A morte não é (como em tantas outras obras ditas “mais maduras”) trivializada: “Era a primeira vez que Sam via uma batalha de homens contra homens, e não estava gostando muito do espetáculo. Ficou feliz por não conseguir ver o rosto morto. Perguntava-se qual seria o nome do homem e de onde teria vindo, e se realmente tinha o coração mau, ou que mentiras ou ameaças o teriam conduzido na longa marcha desde seu lar, e se realmente não teria preferido ficar lá em paz(…)” (As Duas Torres. São Paulo: Martins Fontes, 274-275.)

Está vendo esse gentil senhor? Ele lutou na Batalha de Somme, uma das batalhas mais sangrentas da 1ª Guerra Mundial, e voltou vivo. É isso mesmo: Tolkien provavelmente poderia quebrar qualquer um de seus fãs na porrada.
Está vendo esse gentil senhor? Ele lutou na Batalha de Somme, uma das batalhas mais sangrentas da 1ª Guerra Mundial, e voltou vivo. É isso mesmo: Tolkien provavelmente poderia quebrar qualquer um de seus fãs na porrada.

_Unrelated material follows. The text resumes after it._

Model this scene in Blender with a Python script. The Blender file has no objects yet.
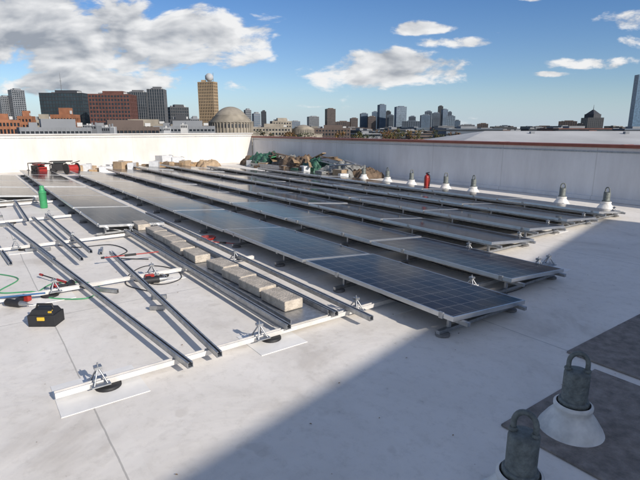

E mesmo a vitória contra Sauron tem seu preço: Frodo carrega consigo feridas que nunca saram de verdade, e por fim tanto ele quanto Gandalf, Elrond e os elfos em geral precisam abandonar a Terra-Média. A implicação é óbvia: o Bem venceu, mas mesmo assim a magia e o encanto se vão do mundo, que agora é menor e mais mundano. E apesar de Sauron perder sua forma e poderes por muito tempo, talvez mesmo para sempre, ainda assim sua sombra perdurará nesse novo mundo – o Mal nunca será vencido para sempre, ele sempre continuará a existir de algum modo.

Então, é por causa disso tudo que penso que O Senhor dos Anéis costuma ser mal interpretado, e que os filmes, especialmente, apresentaram uma visão errada da obra. E vocês, caros leitores, o que acham?